Ton écriture
17 Avril 2008
Ton écriture ressemble à une femme endimanchée et trop maquillée. Elle se croit belle, virgule après virgule, et entre points qui s’exclament ou s’interrogent en battant des cils, elle se persuade de sa séduction.
Elle se tortille et s’étale à coups de mots précieux et étudiés. Elle se couvre de bijoux d’une rhétorique de toc, ignorant la distinction du mot solitaire. Elle se croit riche et pourvue, mais à la lumière du sens, elle n’est que verbeuse et fardée de synonymes.
Elle voudrait sans doute avoir la grâce d’une madone, mais elle ne raconte que la coquetterie d’une syntaxe pucelle, aguicheuse et bavarde.
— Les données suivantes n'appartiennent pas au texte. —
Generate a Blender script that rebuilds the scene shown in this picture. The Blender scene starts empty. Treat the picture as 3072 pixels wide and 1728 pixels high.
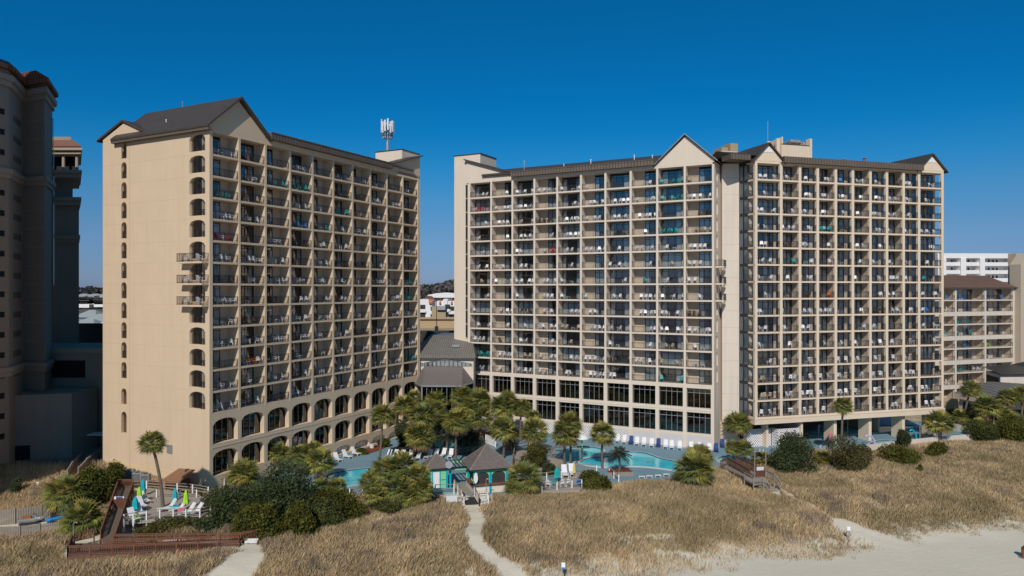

Ton écriture pense que l’habit fait la phrase, mais elle ignore encore que nue, une gueuse peut être belle.
À l’heure de la plume pubère qui jouit de l’étreinte des textes autres, et du hasard des proses, ton écriture déjà esclave d’un sujet roi, du sujet toi, n’a pas voulu se laisser baiser par Lagarde et Michard, elle a fait le choix de la conjugaison atrophiée et de la stérilité. Elle aurait pu être grosse, métissée de mots millénaires, mais branlant son ambition contre l’enceinte d’une inspiration à la première personne, elle s’est trouvée obèse de lettres asservies à ta majuscule.
Si ton écriture était un métier, à l’enchère du vocabulaire, elle serait commerçante et vendrait de l’assurance d’émotions primaires et d’images grossières. Elle cèderait au chaland l’objet direct de bons sentiments faciles, pétris à la crasse de ton nombril.
Ton écriture, c’est ta danseuse, ta prétention qui ne servira pas tes prétentions. C’est ton miroir muet des mots menteurs. L’écrit exhibé quand à l’oral on implorerait le bâillon. La forme délétère qui jamais ne touche le fond.
Ton écriture, c’est de la merde bien emballée.